The surprise to me was that films were made from a script. Although I had written scripts for Staff College demonstrations I had always thought that films just happened, the director telling everyone what to do as they went along. After studying the scripts Jack Luedekke lent me, I made a formal application to be allotted a subject, reminding the Signal Corps that I was a British national, and could not be given classified matter. In a little essay accompanying my application, I pointed out to the colonel in charge that he had twenty script writers who in effect knew nothing about soldiering; would he please give a chance to someone who had the reverse qualifications — a professional soldier totally ignorant of script writing?

The letter disappeared into the mail pouch of the U.S. Post Office's snail-paced horseman. I had rung another bell.

Whispering susurrated in the lobby. I was fed up with spaghetti, and the children's clothes were in rags. A local lady's New York lover offered Barbara a job as secretary in the garment district. She would earn $60 a week for being genteel and Gentile, and — as a matter of fact — a damned good secretary, too. If she accepted, it would slow down my writing, for I would have to cook for the children and wash and iron Susan's dresses; but there was no help for it.

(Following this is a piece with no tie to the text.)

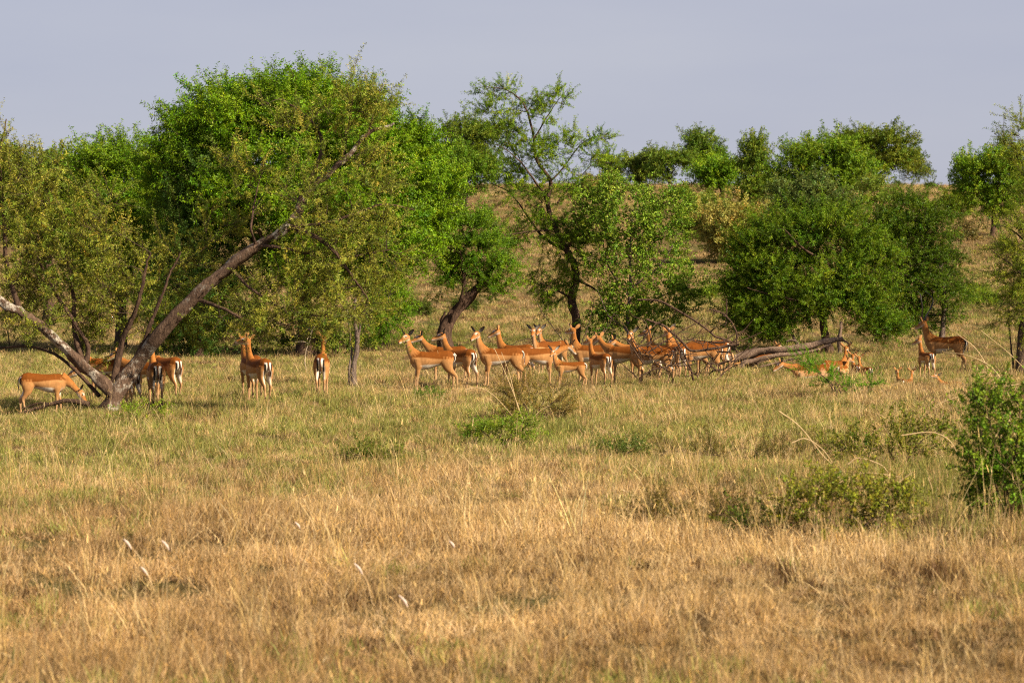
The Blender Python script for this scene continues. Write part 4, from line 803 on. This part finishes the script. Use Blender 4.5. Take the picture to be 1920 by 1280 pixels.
def antelope(label, px, py, face, scale=1., neck=(42, 78), nyaw=0, head=(0, -22), lie=False, horns=False, fawn=False, legs=(0, 0, 0, 0), swish=0, sink=0., cat_name='antelope', group='antelope herd', dark=1., ear=0, Y=None, nlen=.43):
    """face: heading in degrees seen from above (0 = picture right, 90 = away, 180 = left); head: (yaw relative to the body, pitch)"""
    g0 = G(px, py)
    if Y: g0 = P(px, py, Y); g0.z = float(ground_z(g0.x, g0.y))
    root = empty('antelope', (g0.x, g0.y, g0.z - sink), label, 'antelope', group, R(face)); root.scale = (scale,) * 3
    parts = []
    Yv = np.array([0, 1., 0])
    dz = -.40 if lie else 0.
    hw = 1.0 if not fawn else .86
    legl = 1.0 if not fawn else 1.0
    tor = [((-.50, 0, .745), .05, .06), ((-.455, 0, .73), .098, .125), ((-.36, 0, .712), .136, .160), ((-.22, 0, .705), .140, .148), ((-.06, 0, .675), .148, .165), ((.10, 0, .648), .150, .190),
           ((.24, 0, .652), .128, .202), ((.34, 0, .69), .100, .165), ((.41, 0, .715), .07, .10)]
    tor = [((p[0], p[1], p[2] + dz + (.05 * (p[0]) if fawn else 0)), a * hw, b * hw) for p, a, b in tor]
    V, Q, T, s, v, c = loft(tor, Yv, 22)
    def torso_coat(V):
        x0, y0, z0 = V[:, 0], np.abs(V[:, 1]), V[:, 2] - dz
        zs = .70 + .02 * np.sin(x0 * 6)
        col = lerp(np.repeat(RUF[None], len(V), 0), TAN, sst(-z0, -zs - .006, -zs + .007))
        col = lerp(col, PALE, sst(-z0, -.60, -.54) * .7)
        col = lerp(col, WHT, sst(-z0, -.575 + .08 * np.clip(x0, -.3, .3), -.555 + .08 * np.clip(x0, -.3, .3)) * sst(x0, -.36, -.26) * sst(-x0, -.32, -.2))
        sp = np.exp(-((x0 + .235) / .028) ** 2 - ((z0 - .575) / .024) ** 2) * (y0 > .06)
        col = lerp(col, BLK, np.clip(sp * 1.6, 0, 1))
        col = lerp(col, RUF * .8, np.exp(-(y0 / .02) ** 2) * (z0 > .8) * .5)
        return col
    col = torso_coat(V); n_torso = len(V)
    parts.append((V, Q, T, col))
    # neck: turned upward from the shoulders
    nb = np.array([.33, 0, .745 + dz]); npts = [nb]; k_ = 5
    for i in range(1, k_ + 1):
        f = i / k_; pt = R(neck[0] + (neck[1] - neck[0]) * min(1, f * 1.15)); yw = R(nyaw) * f
        npts.append(npts[-1] + rotv(None, yw, pt) * nlen / k_)
    rr = [(.095, .15), (.078, .122), (.065, .092), (.056, .074), (.052, .065), (.052, .060)]
    hy, hp = R(head[0]), R(head[1])
    hd = rotv(None, hy, hp); hside = np.array([-math.sin(hy), math.cos(hy), 0]); hup = np.cross(hd, hside)
    sides = np.stack([Yv * (1 - f) + hside * f for f in np.linspace(0, 1, 6) ** 1.5])
    if nlen < .4: rr = [(a * .95, b * .95) for a, b in rr]
    V, Q, T, s, v, c = loft([(npts[i], rr[i][0] * (1.05 if horns else .92), rr[i][1] * (1.1 if horns else .95)) for i in range(6)], sides, 16)
    col = lerp(np.repeat(ORG[None] * .85, len(V), 0), ORG * .5 + TAN * .5, sst(-v, -.75, .1)); col = lerp(col, PALE, sst(-v, .35, .95) * .65)
    parts.append((V, Q, T, col))
    h0 = npts[-1]
    hs = 1.22 if not fawn else 1.2
    st = [(-.035, .035, .040, -.005), (.01, .056, .062, .008), (.065, .054, .062, .004), (.11, .042, .050, -.008), (.16, .032, .038, -.018), (.205, .028, .030, -.026), (.232, .020, .020, -.030)]
    V, Q, T, s, v, c = loft([(h0 + hd * a * hs + hup * d_ * hs, b * hs, e * hs) for a, b, e, d_ in st], hside, 16)
    col = lerp(np.repeat(ORG[None] * .8, len(V), 0), ORG * .3 + TAN * .7, sst(-v, -.7, -.2)); col = lerp(col, WHT, sst(-v, .25, .7))
    along = (V - h0) @ hd / hs
    col = lerp(col, WHT, sst(along, .16, .2) * sst(-v, -.2, .3)); col = lerp(col, BLK, sst(along, .222, .238) * (v > -.45))
    lat = np.abs((V - h0) @ hside); upc = (V - h0) @ hup
    col = lerp(col, WHT, np.exp(-((along - .075) / .030) ** 2 - ((upc - .045 * hs) / .018) ** 2) * (lat > .02) * .85)
    parts.append((V, Q, T, col))
    # legs
    L = []
    if not lie:
        for sgn, k0 in ((1, 0), (-1, 1)):
            o_ = legs[k0] * .01
            L.append(([(-.33, .065 * sgn, .70, .085, .15), (-.335, .085 * sgn, .60, .075, .135), (-.35 + o_ * .2, .088 * sgn, .49, .056, .092), (-.40 + o_ * .4, .085 * sgn, .40, .036, .052), (-.452 + o_ * .6, .080 * sgn, .325, .026, .036), (-.445 + o_ * .8, .078 * sgn, .24, .0215, .026),
                       (-.43 + o_, .076 * sgn, .13, .0195, .022), (-.42 + o_ * 1.05, .075 * sgn, .065, .021, .025), (-.40 + o_ * 1.1, .074 * sgn, .02, .021, .028), (-.395 + o_ * 1.1, .074 * sgn, .0, .02, .03)], 'h'))
        for sgn, k0 in ((1, 2), (-1, 3)):
            o_ = legs[k0] * .01
            L.append(([(.25, .075 * sgn, .68, .055, .12), (.255 + o_ * .1, .085 * sgn, .56, .05, .085), (.262 + o_ * .3, .082 * sgn, .46, .036, .05), (.268 + o_ * .5, .078 * sgn, .36, .027, .034), (.275 + o_ * .6, .075 * sgn, .295, .026, .031), (.272 + o_ * .75, .073 * sgn, .21, .020, .022),
                       (.27 + o_ * .9, .071 * sgn, .11, .019, .021), (.275 + o_, .07 * sgn, .06, .021, .024), (.29 + o_, .07 * sgn, .02, .02, .028), (.295 + o_, .07 * sgn, 0, .02, .03)], 'f'))
    else:
        for sgn in (1, -1):
            L.append(([(-.33, .08 * sgn, .28, .08, .14), (-.26, .12 * sgn, .20, .075, .11), (-.16, .15 * sgn, .10, .05, .06), (-.25, .17 * sgn, .05, .03, .035), (-.38, .17 * sgn, .04, .022, .024), (-.30, .18 * sgn, .03, .02, .02)], 'l'))
            L.append(([(.25, .08 * sgn, .26, .055, .10), (.27, .10 * sgn, .14, .045, .06), (.36, .10 * sgn, .06, .03, .035), (.30, .11 * sgn, .04, .022, .024), (.18, .11 * sgn, .03, .02, .02)], 'l'))
    for stn, kind in L:
        V, Q, T, s, v, c = loft([((a, b, z), w1 * (1.0 if not fawn else 1.05), w2 * (1.0 if not fawn else .92)) for a, b, z, w1, w2 in stn], Yv, 14)
        z0 = V[:, 2]; inner = (c * np.sign(stn[1][1]) < -.2)
        col = lerp(np.repeat(TAN[None] * .95, len(V), 0), PALE * .85, sst(-z0, -.42, -.2) * .55)
        if kind == 'h':
            col = lerp(ORG * .6 + TAN * .4 + 0 * col, col, sst(-z0, -.72, -.60))
            col = lerp(col, WHT * .95, inner * sst(z0, .3, .42) * .8)
            col = lerp(col, BLK, (v < -.1) * sst(z0, .075, .09) * sst(-z0, -.17, -.13))
        if kind == 'f': col = lerp(col, WHT * .9, inner * sst(z0, .34, .46) * .7)
        if kind != 'l': col = lerp(col, BLK, sst(-z0, -.04, -.03))
        parts.append((V, Q, T, col))
    # one closed body: the pieces are fused, smoothed and take the coat of the nearest piece
    VV, QQ, TT, CC, o_ = [], [], [], [], 0
    for V, Q, T, col in parts:
        VV.append(V); QQ.append(Q + o_); TT.append(T + o_); CC.append(col); o_ += len(V)
    VV = np.concatenate(VV); CC = np.concatenate(CC)
    tmp = obj('body_source', mesh('body_source', VV, np.concatenate(QQ), np.concatenate(TT)))
    md = tmp.modifiers.new('fuse', 'REMESH'); md.mode = 'VOXEL'; md.voxel_size = .0125
    md = tmp.modifiers.new('smooth', 'SMOOTH'); md.factor = .5; md.iterations = 3
    dg = bpy.context.evaluated_depsgraph_get()
    me = bpy.data.meshes.new_from_object(tmp.evaluated_get(dg)); me.name = 'body'
    src = tmp.data; bpy.data.objects.remove(tmp); bpy.data.meshes.remove(src)
    nv = len(me.vertices); co = np.zeros(nv * 3, np.float32); me.vertices.foreach_get('co', co); co = co.reshape(-1, 3)
    no = np.zeros(nv * 3, np.float32); me.vertices.foreach_get('normal', no); no = no.reshape(-1, 3)
    kd = kdtree.KDTree(len(VV))
    for i, q in enumerate(VV): kd.insert(q, i)
    kd.balance()
    near = np.array([kd.find(q)[1] for q in co]); cc = CC[near]; on_ = near < n_torso; cc[on_] = torso_coat(co[on_])
    # blur along the surface a little so patches have soft hair edges
    ne = len(me.edges); ed = np.zeros(ne * 2, np.int32); me.edges.foreach_get('vertices', ed); ed = ed.reshape(-1, 2)
    for _ in range(1):
        acc = cc.copy(); wt = np.ones((nv, 1))
        np.add.at(acc, ed[:, 0], cc[ed[:, 1]]); np.add.at(acc, ed[:, 1], cc[ed[:, 0]]); np.add.at(wt, ed[:, 0], 1); np.add.at(wt, ed[:, 1], 1); cc = acc / wt
    # the rump: white with a black stripe down each buttock
    xx, yy, zz = co[:, 0], np.abs(co[:, 1]), co[:, 2] - dz
    back = sst(-xx, .37, .41) * sst(-no[:, 0], .3, .55) * (zz > .44) * (zz < .80)
    cc = lerp(cc, WHT, back * sst(-yy, -.075, -.06) * sst(-zz, -.80, -.76))
    st_ = sst(yy, .042, .049) * sst(-yy, -.083, -.075) * sst(zz, .50, .54) * sst(-zz, -.775, -.74)
    cc = lerp(cc, BLK, np.clip(back * st_ * 1.2, 0, 1))
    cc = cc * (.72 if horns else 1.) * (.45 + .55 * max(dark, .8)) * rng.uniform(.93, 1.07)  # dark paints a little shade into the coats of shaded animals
    me.attributes.new('coat', 'FLOAT_COLOR', 'POINT').data.foreach_set('color', np.concatenate([cc, np.ones((nv, 1))], 1).astype(np.float32).ravel())
    me.materials.clear(); me.materials.append(M_COAT)
    me.polygons.foreach_set('use_smooth', np.ones(len(me.polygons), bool))
    obj('body', me, root)
    # ears: cupped leaves
    el = .19 * (1.12 if fawn else 1)
    for sg in (1, -1):
        d = hup * (.62 + .25 * ear) + hside * sg * (.72 - .3 * ear) - hd * .28; d /= np.linalg.norm(d)
        fwd = hd + hside * sg * .35; wv = np.cross(d, fwd); wv /= np.linalg.norm(wv); nf = np.cross(wv, d); nf *= np.sign(nf @ hd) or 1
        b0 = h0 + hup * .045 * hs + hside * sg * .042 * hs - hd * .005
        Vv, col = [], []
        prof = [(0, .018), (.15, .030), (.35, .040), (.6, .037), (.82, .022), (1, .003)]
        for f, wd in prof:
            for e in (-1, -.5, 0, .5, 1):
                Vv.append(b0 + d * el * f + wv * e * wd - nf * .5 * wd * (1 - abs(e) ** 2) ); 
                col.append(np.append(lerp(WHT * (.75 if fawn else .22), BLK * 1.5, np.array(max(sst(np.array(f), .72, .88), (abs(e) == 1) * .75))), 1))
        nI = len(Vv)
        for i_ in range(nI):                                              # back of the ear, 4 mm behind
            Vv.append(Vv[i_] - nf * .004); f = prof[i_ // 5][0]; col.append(np.append(lerp(TAN * .8, BLK * 1.5, np.array(sst(np.array(f), .6, .85))), 1))
        Qe = []
        for r_ in range(5):
            for q_ in range(4):
                i_ = r_ * 5 + q_; Qe.append((i_, i_ + 1, i_ + 6, i_ + 5)); Qe.append((nI + i_, nI + i_ + 5, nI + i_ + 6, nI + i_ + 1))
        obj('ear', mesh('ear', Vv, Qe, mats=(M_COAT,), smooth=True, attrs={'coat': ('FLOAT_COLOR', 'POINT', np.array(col))}), root)
        # eye
        ec = h0 + hd * .072 * hs + hup * .028 * hs + hside * sg * .047 * hs
        th = np.linspace(0, math.pi, 7); Ve = []
        pts_ = np.array([ec + hup * .015 * math.cos(q) for q in th]); rd = .015 * np.sin(th) + 1e-4
        obj('eye', mesh('eye', *tube(pts_, rd, 8), mats=(M_EYE,), smooth=True), root)
        if horns:
            q = [h0 + hup * .05 + hside * sg * .028 + hd * .01]
            for u, o1, o2, o3 in ((.16, .06, -.06, 0), (.34, .15, -.18, 0), (.52, .20, -.24, 0), (.68, .15, -.22, 0), (.80, .11, -.14, 0)):
                q.append(h0 + hup * (.05 + u * .85) + hside * sg * (.028 + o1) + hd * o2)
            hp_ = resample(np.array(q), 34); hr = np.linspace(.024, .006, 34) * (1 + .10 * np.sin(np.arange(34) * 2.2) * np.linspace(1, 0, 34))
            obj('horn', mesh('horn', *tube(hp_, hr, 9), mats=(M_HORN,), smooth=True), root)
    # tail: black line above, white fringe
    tz = .775 + dz
    if swish: tp = [(-.49, 0, tz + .02), (-.53, .05 * swish, tz - .03), (-.47, .13 * swish, tz - .09), (-.36, .165 * swish, tz - .10), (-.26, .17 * swish, tz - .06)]
    else: tp = [(-.485, 0, tz + .02), (-.525, .005, tz - .04), (-.535, .0, tz - .13), (-.525, -.005, tz - .22), (-.515, 0, tz - .29)]
    V, Q, T, s, v, c = loft([(p, r_, r_ * .7) for p, r_ in zip(tp, (.018, .015, .015, .017, .006))], Yv, 10)
    col = lerp(np.repeat(RUF[None], len(V), 0), WHT, np.clip(sst(v, .0, .5) + sst(s, .8, .95), 0, 1)) if not swish else lerp(np.repeat(BLK[None], len(V), 0), WHT, (v < .6) * 1.)
    if not swish: col = lerp(col, BLK * 2, (np.abs(c) < .55) * (v < 0) * sst(s, .15, .3))
    obj('tail', mesh('tail', V, Q, T, mats=(M_COAT,), smooth=True, attrs={'coat': ('FLOAT_COLOR', 'POINT', np.concatenate([col, np.ones((len(col), 1))], 1))}), root)
    return root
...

We were down to $250, plus our tickets back to England. At my urgent request the law firm of Rosenman, Goldmark, Colin
&
Kaye sent me their bill for twenty months of legal services. It was $50. I suppose Jerry Plapinger had personally spent 100 hours on my case, not to count long distance telephone calls to Washington, and consultations with Sam Rosenman and other senior partners. This to help a stranger in need. It is hard to express gratitude at such times.

After paying the bill, and a few other items, we had $143.87 left. Barbara promised to give her prospective employer an answer on January 2, 1950.

Christmas came. It had been a bad year all round. In March East Germany had held elections on a single (Communist) list and in October formally proclaimed the Communist Republic. In March the Communists finished taking over the ruling Socialist party in Hungary. Our own troubles seemed a little less black in comparison.

It was a balmy season that year, the forest like a leafless summer. Our Christmas tree was barely three feet high, and in deference to the fire regulations, we had replaced the bare candles of Camberley with a single loop of red electric bulbs and a great deal of tinsel. For dinner we invited the Girls, since they had no families — at least, none that wanted to see them. I made jugs of Tom & Jerry and, long before the turkey came on, we were ready to weep on each other's shoulders. Shortly before dinner was cooked Barbara retired to bed, but not until the Girls told us they had rewritten their wills, to leave their worldly goods, first to each other, then to Susan and Martin. Then we really did weep on each other's shoulders. Barbara left. I carved and served up the turkey and all the trimmings. When they were gone I went into the kitchen to open the canned plum puddings. Some error must have occurred in the cooking, for when I rammed a can opener into the first pudding it exploded. Under a steady drip and thud of pudding from the ceiling I opened the other can more carefully and returned to the table. Martin clapped enthusiastically at seeing the pudding all over my face, hair, and clothes, but the Girls were polite enough to affect not to notice. I next poured the pre-heated brandy on to the pudding, which now stood on warmed plates, and with a flourish, set light to it in the proper manner (by using a match to light a toothpick and using the toothpick to light the brandy: this obviates the unpleasant sulphurous taste of the match). The plates were perhaps too hot (a common failing of mine, this), for now the brandy exploded in orange flame, blackening the beams overhead and burning off most of my moustache and part of my eyebrows. 'Pretty, pretty,' the Girls murmured, while Susan broke into unfeigned applause. Soon after we had finished eating Barbara came down, fresh and cheerful, and I took her place in bed, for a few hours.